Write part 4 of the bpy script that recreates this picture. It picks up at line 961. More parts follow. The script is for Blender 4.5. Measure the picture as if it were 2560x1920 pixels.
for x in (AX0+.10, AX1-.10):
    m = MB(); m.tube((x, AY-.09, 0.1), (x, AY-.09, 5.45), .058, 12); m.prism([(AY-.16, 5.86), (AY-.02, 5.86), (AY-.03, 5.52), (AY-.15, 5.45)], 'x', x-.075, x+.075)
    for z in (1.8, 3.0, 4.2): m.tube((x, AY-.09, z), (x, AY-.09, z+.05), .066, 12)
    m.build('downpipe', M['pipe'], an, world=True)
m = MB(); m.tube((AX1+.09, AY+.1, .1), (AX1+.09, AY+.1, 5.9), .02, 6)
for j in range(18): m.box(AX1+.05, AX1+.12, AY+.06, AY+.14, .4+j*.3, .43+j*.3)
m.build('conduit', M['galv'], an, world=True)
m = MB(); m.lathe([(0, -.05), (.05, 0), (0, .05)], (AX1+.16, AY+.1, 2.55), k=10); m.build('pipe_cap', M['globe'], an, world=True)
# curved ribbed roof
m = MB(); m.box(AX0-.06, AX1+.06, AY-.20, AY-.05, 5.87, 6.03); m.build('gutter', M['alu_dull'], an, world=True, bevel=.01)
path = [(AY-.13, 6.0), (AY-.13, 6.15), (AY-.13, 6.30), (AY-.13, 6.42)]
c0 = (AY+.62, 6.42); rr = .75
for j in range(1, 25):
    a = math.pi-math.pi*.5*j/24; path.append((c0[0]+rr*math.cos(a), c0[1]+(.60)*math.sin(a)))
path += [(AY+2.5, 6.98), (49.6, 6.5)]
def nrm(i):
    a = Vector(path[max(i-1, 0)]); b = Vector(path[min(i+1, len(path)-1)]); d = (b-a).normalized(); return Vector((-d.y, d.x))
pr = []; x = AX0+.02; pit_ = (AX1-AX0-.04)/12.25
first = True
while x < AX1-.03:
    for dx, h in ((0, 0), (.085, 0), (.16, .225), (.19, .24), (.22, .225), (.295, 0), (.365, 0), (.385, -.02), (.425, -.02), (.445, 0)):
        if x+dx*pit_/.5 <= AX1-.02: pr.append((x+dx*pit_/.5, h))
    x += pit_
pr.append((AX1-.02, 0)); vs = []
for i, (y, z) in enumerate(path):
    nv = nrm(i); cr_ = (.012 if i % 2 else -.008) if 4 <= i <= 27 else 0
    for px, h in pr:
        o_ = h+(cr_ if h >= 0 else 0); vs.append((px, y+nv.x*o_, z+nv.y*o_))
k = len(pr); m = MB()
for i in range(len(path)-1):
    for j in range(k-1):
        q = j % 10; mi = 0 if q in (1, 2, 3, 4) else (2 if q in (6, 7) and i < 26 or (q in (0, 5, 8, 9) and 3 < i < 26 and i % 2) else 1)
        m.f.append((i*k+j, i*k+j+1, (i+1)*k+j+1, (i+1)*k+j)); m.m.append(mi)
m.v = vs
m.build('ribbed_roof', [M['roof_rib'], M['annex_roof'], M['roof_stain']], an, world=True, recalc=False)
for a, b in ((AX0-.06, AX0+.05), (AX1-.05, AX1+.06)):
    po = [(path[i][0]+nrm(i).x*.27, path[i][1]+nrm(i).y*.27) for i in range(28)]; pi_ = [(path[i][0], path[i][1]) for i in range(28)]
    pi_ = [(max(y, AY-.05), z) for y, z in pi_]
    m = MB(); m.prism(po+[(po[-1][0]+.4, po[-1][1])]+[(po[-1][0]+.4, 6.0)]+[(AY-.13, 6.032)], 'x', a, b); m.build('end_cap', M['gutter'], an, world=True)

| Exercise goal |
Give the data again, exactly as it stands.

| Task result |
Write part 4 of the bpy script that recreates this picture. It picks up at line 961. More parts follow. The script is for Blender 4.5. Measure the picture as if it were 2560x1920 pixels.
for x in (AX0+.10, AX1-.10):
    m = MB(); m.tube((x, AY-.09, 0.1), (x, AY-.09, 5.45), .058, 12); m.prism([(AY-.16, 5.86), (AY-.02, 5.86), (AY-.03, 5.52), (AY-.15, 5.45)], 'x', x-.075, x+.075)
    for z in (1.8, 3.0, 4.2): m.tube((x, AY-.09, z), (x, AY-.09, z+.05), .066, 12)
    m.build('downpipe', M['pipe'], an, world=True)
m = MB(); m.tube((AX1+.09, AY+.1, .1), (AX1+.09, AY+.1, 5.9), .02, 6)
for j in range(18): m.box(AX1+.05, AX1+.12, AY+.06, AY+.14, .4+j*.3, .43+j*.3)
m.build('conduit', M['galv'], an, world=True)
m = MB(); m.lathe([(0, -.05), (.05, 0), (0, .05)], (AX1+.16, AY+.1, 2.55), k=10); m.build('pipe_cap', M['globe'], an, world=True)
# curved ribbed roof
m = MB(); m.box(AX0-.06, AX1+.06, AY-.20, AY-.05, 5.87, 6.03); m.build('gutter', M['alu_dull'], an, world=True, bevel=.01)
path = [(AY-.13, 6.0), (AY-.13, 6.15), (AY-.13, 6.30), (AY-.13, 6.42)]
c0 = (AY+.62, 6.42); rr = .75
for j in range(1, 25):
    a = math.pi-math.pi*.5*j/24; path.append((c0[0]+rr*math.cos(a), c0[1]+(.60)*math.sin(a)))
path += [(AY+2.5, 6.98), (49.6, 6.5)]
def nrm(i):
    a = Vector(path[max(i-1, 0)]); b = Vector(path[min(i+1, len(path)-1)]); d = (b-a).normalized(); return Vector((-d.y, d.x))
pr = []; x = AX0+.02; pit_ = (AX1-AX0-.04)/12.25
first = True
while x < AX1-.03:
    for dx, h in ((0, 0), (.085, 0), (.16, .225), (.19, .24), (.22, .225), (.295, 0), (.365, 0), (.385, -.02), (.425, -.02), (.445, 0)):
        if x+dx*pit_/.5 <= AX1-.02: pr.append((x+dx*pit_/.5, h))
    x += pit_
pr.append((AX1-.02, 0)); vs = []
for i, (y, z) in enumerate(path):
    nv = nrm(i); cr_ = (.012 if i % 2 else -.008) if 4 <= i <= 27 else 0
    for px, h in pr:
        o_ = h+(cr_ if h >= 0 else 0); vs.append((px, y+nv.x*o_, z+nv.y*o_))
k = len(pr); m = MB()
for i in range(len(path)-1):
    for j in range(k-1):
        q = j % 10; mi = 0 if q in (1, 2, 3, 4) else (2 if q in (6, 7) and i < 26 or (q in (0, 5, 8, 9) and 3 < i < 26 and i % 2) else 1)
        m.f.append((i*k+j, i*k+j+1, (i+1)*k+j+1, (i+1)*k+j)); m.m.append(mi)
m.v = vs
m.build('ribbed_roof', [M['roof_rib'], M['annex_roof'], M['roof_stain']], an, world=True, recalc=False)
for a, b in ((AX0-.06, AX0+.05), (AX1-.05, AX1+.06)):
    po = [(path[i][0]+nrm(i).x*.27, path[i][1]+nrm(i).y*.27) for i in range(28)]; pi_ = [(path[i][0], path[i][1]) for i in range(28)]
    pi_ = [(max(y, AY-.05), z) for y, z in pi_]
    m = MB(); m.prism(po+[(po[-1][0]+.4, po[-1][1])]+[(po[-1][0]+.4, 6.0)]+[(AY-.13, 6.032)], 'x', a, b); m.build('end_cap', M['gutter'], an, world=True)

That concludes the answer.